Exercise directions:
Without the images, write out the whole listing exactly.

Raw data:
◇ ◇ ◇

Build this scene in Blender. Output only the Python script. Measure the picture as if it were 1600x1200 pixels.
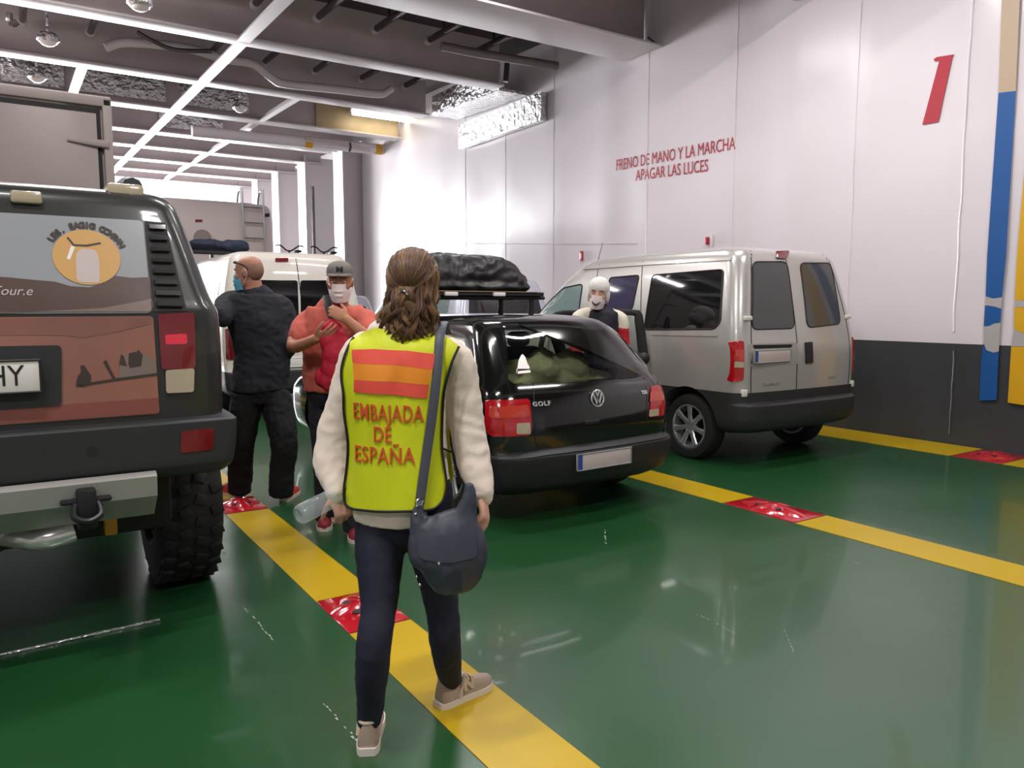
import bpy, bmesh, math, random
from math import sin, cos, pi, radians as R, sqrt, atan2, exp
from mathutils import Vector as V, Matrix, noise
from mathutils.bvhtree import BVHTree
from mathutils.geometry import delaunay_2d_cdt, intersect_point_line

for o in list(bpy.data.objects):
    bpy.data.objects.remove(o)
SC = bpy.context.scene
COL = SC.collection

# ------------------------------------------------------------------ camera
EYE = V((0, 0, 1.47))
YAW, PITCH, FPX = R(33.05656), R(5.805125), 1200.0
cam_d = bpy.data.cameras.new('camera')
cam_d.sensor_fit = 'HORIZONTAL'
cam_d.sensor_width = 36.0
cam_d.lens = 36.0 * FPX / 1600.0
cam_d.clip_start = 0.05
cam_d.clip_end = 200
cam = bpy.data.objects.new('camera', cam_d)
COL.objects.link(cam)
cam.location = EYE
cam.rotation_euler = (pi / 2 - PITCH, 0, -YAW)
SC.camera = cam

# ------------------------------------------------------------------ daylight, lamps, exposure
SC.view_settings.view_transform = 'Standard'
SC.view_settings.look = 'None'
SC.view_settings.gamma = 1.0
SC.view_settings.use_curve_mapping = False
SC.view_settings.exposure = 0.0
world = bpy.data.worlds.new('open_sky')
SC.world = world
world.use_nodes = True
world.node_tree.nodes['Background'].inputs[0].default_value = (0.93, 0.95, 1.0, 1)
world.node_tree.nodes['Background'].inputs[1].default_value = 3.0


def area(name, loc, rot, sx, sy, power, col=(1, 1, 1), spread=180):
    l = bpy.data.lights.new(name, 'AREA')
    l.shape = 'RECTANGLE'
    l.size, l.size_y = sx, sy
    l.energy = power
    l.color = col
    l.spread = R(spread)
    o = bpy.data.objects.new(name, l)
    COL.objects.link(o)
    o.location = loc
    o.rotation_euler = rot
    return o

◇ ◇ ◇

Response to the exercise:
Build this scene in Blender. Output only the Python script. Measure the picture as if it were 1600x1200 pixels.
import bpy, bmesh, math, random
from math import sin, cos, pi, radians as R, sqrt, atan2, exp
from mathutils import Vector as V, Matrix, noise
from mathutils.bvhtree import BVHTree
from mathutils.geometry import delaunay_2d_cdt, intersect_point_line

for o in list(bpy.data.objects):
    bpy.data.objects.remove(o)
SC = bpy.context.scene
COL = SC.collection

# ------------------------------------------------------------------ camera
EYE = V((0, 0, 1.47))
YAW, PITCH, FPX = R(33.05656), R(5.805125), 1200.0
cam_d = bpy.data.cameras.new('camera')
cam_d.sensor_fit = 'HORIZONTAL'
cam_d.sensor_width = 36.0
cam_d.lens = 36.0 * FPX / 1600.0
cam_d.clip_start = 0.05
cam_d.clip_end = 200
cam = bpy.data.objects.new('camera', cam_d)
COL.objects.link(cam)
cam.location = EYE
cam.rotation_euler = (pi / 2 - PITCH, 0, -YAW)
SC.camera = cam

# ------------------------------------------------------------------ daylight, lamps, exposure
SC.view_settings.view_transform = 'Standard'
SC.view_settings.look = 'None'
SC.view_settings.gamma = 1.0
SC.view_settings.use_curve_mapping = False
SC.view_settings.exposure = 0.0
world = bpy.data.worlds.new('open_sky')
SC.world = world
world.use_nodes = True
world.node_tree.nodes['Background'].inputs[0].default_value = (0.93, 0.95, 1.0, 1)
world.node_tree.nodes['Background'].inputs[1].default_value = 3.0


def area(name, loc, rot, sx, sy, power, col=(1, 1, 1), spread=180):
    l = bpy.data.lights.new(name, 'AREA')
    l.shape = 'RECTANGLE'
    l.size, l.size_y = sx, sy
    l.energy = power
    l.color = col
    l.spread = R(spread)
    o = bpy.data.objects.new(name, l)
    COL.objects.link(o)
    o.location = loc
    o.rotation_euler = rot
    return o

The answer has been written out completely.